The programme, broadcast on 23 October 2007, discussed obligatory religious education at school and the appeal of an Alevi citizen to the European Court of Human Rights. (The Alevi are an Islamic religious group that share some beliefs in common with Shi'a Muslims, but are generally much more secular than other Shi'a Muslims, for example those in power in Iran.) The programme also discussed the current attempts by the government to create a new constitution.

Also participating in the programme were several Dutch Members of Parliament, Dutch Senator Düzgün Yildirim and the President of the Alevi Pir Sultan Abdal Association, Kazim Genc.

Aydin expressed the opinion that although the draft constitution was said to strengthen civilian rule, it was not really different from the constitution put in place by the military junta in 1982. He also said that the Kurdish question could not be solved with arms, that arms needed to be put down and that stability could only be achieved with a peace policy.
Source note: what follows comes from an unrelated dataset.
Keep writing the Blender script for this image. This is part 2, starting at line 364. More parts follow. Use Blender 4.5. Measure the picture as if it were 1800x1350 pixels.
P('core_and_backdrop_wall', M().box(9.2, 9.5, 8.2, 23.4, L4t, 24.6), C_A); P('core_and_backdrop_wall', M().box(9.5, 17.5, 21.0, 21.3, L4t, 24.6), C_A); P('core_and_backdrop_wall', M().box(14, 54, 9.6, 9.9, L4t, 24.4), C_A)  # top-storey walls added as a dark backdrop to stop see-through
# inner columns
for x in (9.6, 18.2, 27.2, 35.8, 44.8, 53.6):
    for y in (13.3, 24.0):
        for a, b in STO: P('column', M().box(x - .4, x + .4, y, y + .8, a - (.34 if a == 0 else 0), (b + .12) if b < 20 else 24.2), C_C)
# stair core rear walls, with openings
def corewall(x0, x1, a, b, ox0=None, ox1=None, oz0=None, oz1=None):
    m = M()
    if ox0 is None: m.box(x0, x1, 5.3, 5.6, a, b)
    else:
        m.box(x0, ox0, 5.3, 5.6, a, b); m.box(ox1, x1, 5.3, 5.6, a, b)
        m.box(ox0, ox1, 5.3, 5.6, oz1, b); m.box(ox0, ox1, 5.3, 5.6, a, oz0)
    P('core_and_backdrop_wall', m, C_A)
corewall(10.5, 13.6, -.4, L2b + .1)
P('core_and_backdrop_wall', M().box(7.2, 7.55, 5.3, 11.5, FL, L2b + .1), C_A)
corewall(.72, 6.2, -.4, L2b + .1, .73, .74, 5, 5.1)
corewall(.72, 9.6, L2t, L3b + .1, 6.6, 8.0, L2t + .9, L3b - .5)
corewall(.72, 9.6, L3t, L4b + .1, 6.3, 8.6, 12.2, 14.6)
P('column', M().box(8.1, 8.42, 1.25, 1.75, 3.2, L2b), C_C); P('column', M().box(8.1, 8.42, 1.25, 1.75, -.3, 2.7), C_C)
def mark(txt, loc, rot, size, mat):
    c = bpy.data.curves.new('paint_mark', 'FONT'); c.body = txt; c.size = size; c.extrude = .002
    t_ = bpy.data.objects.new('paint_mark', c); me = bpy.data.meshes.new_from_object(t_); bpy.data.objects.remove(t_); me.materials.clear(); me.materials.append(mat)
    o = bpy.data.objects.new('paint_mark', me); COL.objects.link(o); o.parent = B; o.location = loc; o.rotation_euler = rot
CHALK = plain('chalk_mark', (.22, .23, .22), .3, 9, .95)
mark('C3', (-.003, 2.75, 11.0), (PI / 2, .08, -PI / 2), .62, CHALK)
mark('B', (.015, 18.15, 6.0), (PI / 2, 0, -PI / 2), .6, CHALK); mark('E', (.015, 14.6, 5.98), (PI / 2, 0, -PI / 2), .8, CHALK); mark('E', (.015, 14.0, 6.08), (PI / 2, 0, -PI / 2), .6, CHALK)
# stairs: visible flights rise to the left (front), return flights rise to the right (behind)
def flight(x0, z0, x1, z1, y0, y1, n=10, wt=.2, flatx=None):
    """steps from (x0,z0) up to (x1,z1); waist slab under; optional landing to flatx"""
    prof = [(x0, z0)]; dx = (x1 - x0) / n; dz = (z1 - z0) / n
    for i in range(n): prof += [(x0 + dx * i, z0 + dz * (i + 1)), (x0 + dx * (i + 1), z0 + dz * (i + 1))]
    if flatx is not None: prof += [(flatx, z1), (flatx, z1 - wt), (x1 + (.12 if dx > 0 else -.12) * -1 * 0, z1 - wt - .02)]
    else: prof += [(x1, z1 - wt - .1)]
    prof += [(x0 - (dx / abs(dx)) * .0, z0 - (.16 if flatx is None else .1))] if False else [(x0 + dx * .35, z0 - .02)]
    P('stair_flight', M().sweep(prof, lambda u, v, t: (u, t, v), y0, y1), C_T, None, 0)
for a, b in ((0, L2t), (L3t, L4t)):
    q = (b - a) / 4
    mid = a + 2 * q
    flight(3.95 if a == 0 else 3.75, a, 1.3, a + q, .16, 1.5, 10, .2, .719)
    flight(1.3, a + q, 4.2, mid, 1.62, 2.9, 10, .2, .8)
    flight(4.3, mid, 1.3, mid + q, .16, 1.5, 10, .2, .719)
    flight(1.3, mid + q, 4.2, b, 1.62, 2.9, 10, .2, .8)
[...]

The Pir Sultan Abdal Association has started a campaign to support Aydin in the face of "Cumhuriyet" management's decision. The Association issued a statement saying, "We call on all those individuals and organisations who consider themselves democrats, who support freedom of expression, who consider themselves social democrats or socialists, and who support human rights and freedoms, not to stay silent in the face of the injustice that Aydin has suffered."

Aydin told BIANET, "I know that there is no problem with the content of my articles. I would have expected the 'Cumhuriyet' newspaper to defend the right of people, particularly its own writers, to be different, to express their opinions."

The fact that Aydin had joined a programme on Roj television station, which is broadcast in Turkey from Denmark and which the Turkish government has been threatening to close, was widely reported, albeit in a distorted manner, in the Islamist press and websites.

Following this coverage, an article Aydin had written criticising French historian Francois Georges' book on Sultan Abdulhamit was not published.

Aydin said, "Freedom is not something that can be increased by double standards. Indeed, this is Turkey's greatest wound. (. . .) And I am its latest victim. Unfortunately I don't think I will be the last."

Aydin holds the "nationalist streak" at the newspaper responsible for his dismissal, adding that he was not even informed directly of his own dismissal. He believes that he was dismissed because he openly expressed his support for peace.

Aside from the dismissal, Aydin has been subject to other more subtle retaliation for expressing his opinions. At the TÜYAP book fair which took place in Istanbul during the week of 29 October, his eight books were not displayed, and his panel and book-signing day were cancelled. He says, "People asking for me were told 'He has cut contact with us.'"

Aydin, who has published his books with Cumhuriyet Publications for the last eight years and who wrote on historical themes for the "Cumhuriyet" newspaper's Saturday supplement and book critiques for the newspaper on Thursdays, was forced to display his works by himself at the fair.